[Exercise instructions]
Collect each line containing "script".

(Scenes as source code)
━━━━
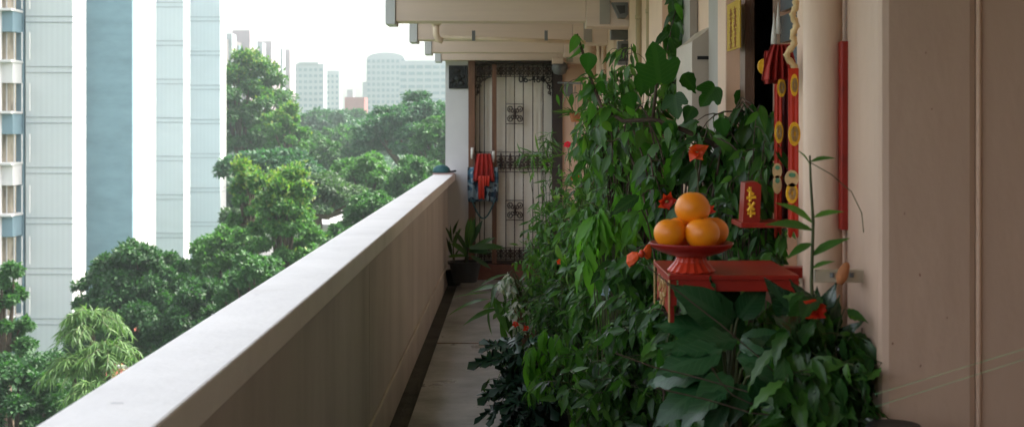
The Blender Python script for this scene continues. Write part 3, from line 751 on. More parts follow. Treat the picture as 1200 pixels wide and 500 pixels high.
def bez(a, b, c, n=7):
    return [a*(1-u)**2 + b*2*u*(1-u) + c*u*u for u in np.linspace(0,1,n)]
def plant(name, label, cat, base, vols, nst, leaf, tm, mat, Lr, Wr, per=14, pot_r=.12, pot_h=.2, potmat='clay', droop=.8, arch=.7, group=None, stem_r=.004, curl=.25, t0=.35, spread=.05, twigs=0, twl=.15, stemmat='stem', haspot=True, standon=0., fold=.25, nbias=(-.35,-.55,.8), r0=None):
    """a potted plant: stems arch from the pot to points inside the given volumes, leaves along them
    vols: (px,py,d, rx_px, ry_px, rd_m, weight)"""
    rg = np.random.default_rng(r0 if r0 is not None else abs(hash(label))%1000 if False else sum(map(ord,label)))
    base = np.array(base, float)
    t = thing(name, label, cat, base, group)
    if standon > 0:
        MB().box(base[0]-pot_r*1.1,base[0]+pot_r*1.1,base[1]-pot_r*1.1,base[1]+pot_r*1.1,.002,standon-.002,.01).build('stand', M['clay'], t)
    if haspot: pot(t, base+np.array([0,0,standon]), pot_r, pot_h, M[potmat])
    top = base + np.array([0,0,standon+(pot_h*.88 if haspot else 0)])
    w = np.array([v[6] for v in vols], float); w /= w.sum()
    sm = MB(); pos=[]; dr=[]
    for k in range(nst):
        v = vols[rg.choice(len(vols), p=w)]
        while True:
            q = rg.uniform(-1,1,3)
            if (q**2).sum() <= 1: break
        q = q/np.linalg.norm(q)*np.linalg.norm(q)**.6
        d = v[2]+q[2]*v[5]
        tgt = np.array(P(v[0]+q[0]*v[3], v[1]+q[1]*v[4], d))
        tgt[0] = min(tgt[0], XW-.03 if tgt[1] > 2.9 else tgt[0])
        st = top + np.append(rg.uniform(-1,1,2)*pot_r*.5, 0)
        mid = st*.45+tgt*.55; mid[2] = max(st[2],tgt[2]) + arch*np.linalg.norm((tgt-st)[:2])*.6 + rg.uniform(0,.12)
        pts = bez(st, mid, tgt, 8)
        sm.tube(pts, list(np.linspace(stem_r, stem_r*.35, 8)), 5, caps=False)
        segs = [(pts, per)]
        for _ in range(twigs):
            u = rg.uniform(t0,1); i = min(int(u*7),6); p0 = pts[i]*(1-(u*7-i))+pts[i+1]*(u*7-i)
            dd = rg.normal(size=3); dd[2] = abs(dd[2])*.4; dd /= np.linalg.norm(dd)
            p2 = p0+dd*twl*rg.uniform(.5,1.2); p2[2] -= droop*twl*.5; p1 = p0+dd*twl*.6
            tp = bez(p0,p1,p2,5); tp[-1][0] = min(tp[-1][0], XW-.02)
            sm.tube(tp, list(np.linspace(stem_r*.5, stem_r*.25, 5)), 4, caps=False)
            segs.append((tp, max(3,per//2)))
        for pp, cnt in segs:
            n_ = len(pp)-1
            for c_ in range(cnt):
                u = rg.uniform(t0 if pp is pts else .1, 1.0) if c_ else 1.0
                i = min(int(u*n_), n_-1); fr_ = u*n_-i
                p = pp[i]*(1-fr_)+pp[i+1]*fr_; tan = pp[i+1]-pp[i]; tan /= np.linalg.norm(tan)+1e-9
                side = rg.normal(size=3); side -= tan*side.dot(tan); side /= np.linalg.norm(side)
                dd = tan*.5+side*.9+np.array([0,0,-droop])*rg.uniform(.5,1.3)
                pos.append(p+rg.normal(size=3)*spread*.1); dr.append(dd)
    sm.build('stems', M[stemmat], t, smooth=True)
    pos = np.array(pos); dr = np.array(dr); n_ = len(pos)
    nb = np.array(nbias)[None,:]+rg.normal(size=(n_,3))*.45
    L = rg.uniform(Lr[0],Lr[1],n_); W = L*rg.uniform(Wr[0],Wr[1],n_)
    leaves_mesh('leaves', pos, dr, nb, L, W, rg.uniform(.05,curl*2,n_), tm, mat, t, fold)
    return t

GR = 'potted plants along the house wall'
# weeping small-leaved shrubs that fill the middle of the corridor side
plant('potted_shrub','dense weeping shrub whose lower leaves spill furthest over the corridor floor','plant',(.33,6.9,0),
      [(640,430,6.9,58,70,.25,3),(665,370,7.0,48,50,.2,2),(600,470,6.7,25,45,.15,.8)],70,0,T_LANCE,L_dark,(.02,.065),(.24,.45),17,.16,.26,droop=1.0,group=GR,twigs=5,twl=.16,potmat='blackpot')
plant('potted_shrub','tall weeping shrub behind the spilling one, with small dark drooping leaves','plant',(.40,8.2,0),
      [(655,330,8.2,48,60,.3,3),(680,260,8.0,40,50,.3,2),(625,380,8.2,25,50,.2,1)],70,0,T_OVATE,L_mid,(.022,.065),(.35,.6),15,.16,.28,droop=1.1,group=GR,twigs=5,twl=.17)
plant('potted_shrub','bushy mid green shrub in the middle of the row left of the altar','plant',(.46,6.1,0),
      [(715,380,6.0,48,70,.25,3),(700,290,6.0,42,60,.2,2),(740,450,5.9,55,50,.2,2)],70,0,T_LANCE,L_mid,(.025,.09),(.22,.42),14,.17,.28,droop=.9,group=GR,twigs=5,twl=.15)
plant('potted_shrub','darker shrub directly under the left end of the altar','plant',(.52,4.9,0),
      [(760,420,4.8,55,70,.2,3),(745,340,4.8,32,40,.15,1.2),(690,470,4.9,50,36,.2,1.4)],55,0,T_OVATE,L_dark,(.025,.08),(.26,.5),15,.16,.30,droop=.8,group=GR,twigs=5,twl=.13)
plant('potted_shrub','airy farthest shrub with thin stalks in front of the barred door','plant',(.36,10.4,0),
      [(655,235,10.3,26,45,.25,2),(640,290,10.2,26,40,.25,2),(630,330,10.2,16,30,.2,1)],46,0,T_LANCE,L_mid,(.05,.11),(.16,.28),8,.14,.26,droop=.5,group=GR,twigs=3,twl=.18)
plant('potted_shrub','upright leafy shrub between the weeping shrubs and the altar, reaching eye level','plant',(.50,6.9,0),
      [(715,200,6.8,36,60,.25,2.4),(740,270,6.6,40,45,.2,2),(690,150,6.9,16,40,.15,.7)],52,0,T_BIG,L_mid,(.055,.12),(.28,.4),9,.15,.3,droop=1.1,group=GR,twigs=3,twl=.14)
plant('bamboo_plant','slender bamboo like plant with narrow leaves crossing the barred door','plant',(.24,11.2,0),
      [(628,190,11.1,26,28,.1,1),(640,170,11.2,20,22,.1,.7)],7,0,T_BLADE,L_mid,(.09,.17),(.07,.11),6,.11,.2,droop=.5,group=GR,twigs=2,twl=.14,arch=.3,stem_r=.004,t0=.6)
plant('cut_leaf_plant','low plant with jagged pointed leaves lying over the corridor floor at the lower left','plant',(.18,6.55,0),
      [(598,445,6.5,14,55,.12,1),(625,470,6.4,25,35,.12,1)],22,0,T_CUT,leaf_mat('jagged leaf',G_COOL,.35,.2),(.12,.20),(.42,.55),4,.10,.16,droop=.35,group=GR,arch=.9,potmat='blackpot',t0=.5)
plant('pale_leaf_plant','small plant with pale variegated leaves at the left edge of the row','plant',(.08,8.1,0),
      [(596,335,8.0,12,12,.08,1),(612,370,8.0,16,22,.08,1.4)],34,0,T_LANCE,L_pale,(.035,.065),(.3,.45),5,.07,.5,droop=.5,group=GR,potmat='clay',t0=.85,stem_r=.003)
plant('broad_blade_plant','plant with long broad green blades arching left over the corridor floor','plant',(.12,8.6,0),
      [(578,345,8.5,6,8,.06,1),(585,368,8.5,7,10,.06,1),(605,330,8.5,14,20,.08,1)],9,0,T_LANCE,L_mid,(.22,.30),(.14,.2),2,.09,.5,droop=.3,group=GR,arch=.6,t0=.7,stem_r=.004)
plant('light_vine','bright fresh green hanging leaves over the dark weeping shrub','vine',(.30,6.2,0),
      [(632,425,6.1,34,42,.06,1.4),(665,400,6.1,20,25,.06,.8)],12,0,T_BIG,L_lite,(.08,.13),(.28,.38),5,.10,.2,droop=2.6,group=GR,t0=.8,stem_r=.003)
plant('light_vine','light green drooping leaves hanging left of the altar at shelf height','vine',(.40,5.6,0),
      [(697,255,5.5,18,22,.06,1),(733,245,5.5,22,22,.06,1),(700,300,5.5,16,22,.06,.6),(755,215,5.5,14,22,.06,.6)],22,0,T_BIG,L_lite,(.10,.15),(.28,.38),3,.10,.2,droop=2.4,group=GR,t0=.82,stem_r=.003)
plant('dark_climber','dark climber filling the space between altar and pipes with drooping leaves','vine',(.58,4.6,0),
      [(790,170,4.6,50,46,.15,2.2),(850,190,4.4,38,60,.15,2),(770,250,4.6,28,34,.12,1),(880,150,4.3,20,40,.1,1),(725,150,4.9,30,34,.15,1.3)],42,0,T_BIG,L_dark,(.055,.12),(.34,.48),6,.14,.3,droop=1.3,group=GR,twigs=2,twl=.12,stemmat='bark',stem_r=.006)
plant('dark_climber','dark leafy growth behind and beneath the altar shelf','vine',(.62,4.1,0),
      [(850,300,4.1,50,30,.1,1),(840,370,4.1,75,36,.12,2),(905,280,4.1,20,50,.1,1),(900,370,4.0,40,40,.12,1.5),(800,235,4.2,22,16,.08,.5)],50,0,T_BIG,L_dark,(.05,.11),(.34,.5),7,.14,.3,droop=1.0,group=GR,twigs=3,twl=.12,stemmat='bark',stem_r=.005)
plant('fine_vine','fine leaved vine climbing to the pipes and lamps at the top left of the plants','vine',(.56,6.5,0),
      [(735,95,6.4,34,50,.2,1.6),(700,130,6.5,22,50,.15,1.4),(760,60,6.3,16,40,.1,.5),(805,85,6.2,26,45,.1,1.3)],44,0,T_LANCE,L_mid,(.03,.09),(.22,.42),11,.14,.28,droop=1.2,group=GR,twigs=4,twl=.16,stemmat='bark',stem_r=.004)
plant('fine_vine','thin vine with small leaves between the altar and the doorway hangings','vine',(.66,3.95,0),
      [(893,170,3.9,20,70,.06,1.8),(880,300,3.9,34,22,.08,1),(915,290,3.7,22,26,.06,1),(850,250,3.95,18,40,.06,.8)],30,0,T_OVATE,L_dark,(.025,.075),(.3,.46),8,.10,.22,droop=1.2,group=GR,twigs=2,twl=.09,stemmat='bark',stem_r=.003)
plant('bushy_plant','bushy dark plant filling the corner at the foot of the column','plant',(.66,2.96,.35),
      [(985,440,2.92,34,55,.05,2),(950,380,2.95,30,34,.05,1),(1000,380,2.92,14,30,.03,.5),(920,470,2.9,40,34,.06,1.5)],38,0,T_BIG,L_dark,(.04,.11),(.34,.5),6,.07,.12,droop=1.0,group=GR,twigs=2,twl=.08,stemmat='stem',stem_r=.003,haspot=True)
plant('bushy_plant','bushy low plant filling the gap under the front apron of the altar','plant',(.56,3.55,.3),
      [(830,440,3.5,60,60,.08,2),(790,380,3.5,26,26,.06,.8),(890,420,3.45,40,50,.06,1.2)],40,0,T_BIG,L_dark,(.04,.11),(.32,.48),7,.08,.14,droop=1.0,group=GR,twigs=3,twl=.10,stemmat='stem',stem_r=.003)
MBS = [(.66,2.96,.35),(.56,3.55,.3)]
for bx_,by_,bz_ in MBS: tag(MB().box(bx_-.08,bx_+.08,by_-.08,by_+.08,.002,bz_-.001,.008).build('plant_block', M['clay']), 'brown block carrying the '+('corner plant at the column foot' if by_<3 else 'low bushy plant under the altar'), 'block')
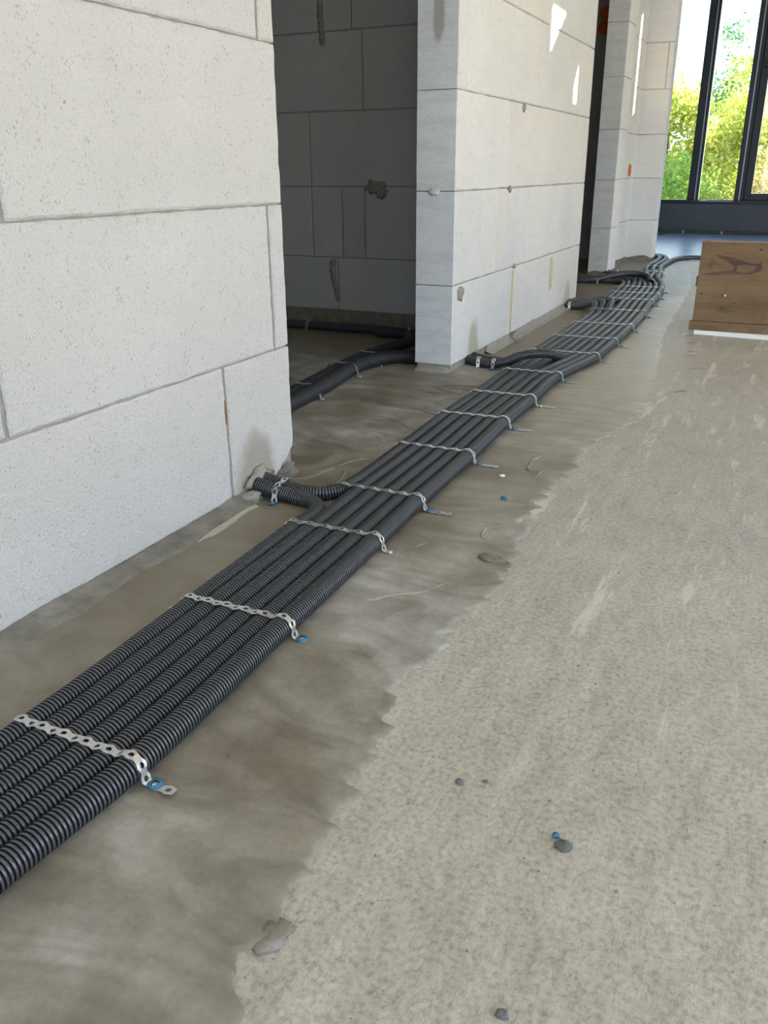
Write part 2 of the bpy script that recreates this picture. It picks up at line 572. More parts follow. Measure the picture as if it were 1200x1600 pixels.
━━━━
[Output]
The Blender Python script for this scene continues. Write part 3, from line 751 on. More parts follow. Treat the picture as 1200 pixels wide and 500 pixels high.
Write part 2 of the bpy script that recreates this picture. It picks up at line 572. More parts follow. Measure the picture as if it were 1200x1600 pixels.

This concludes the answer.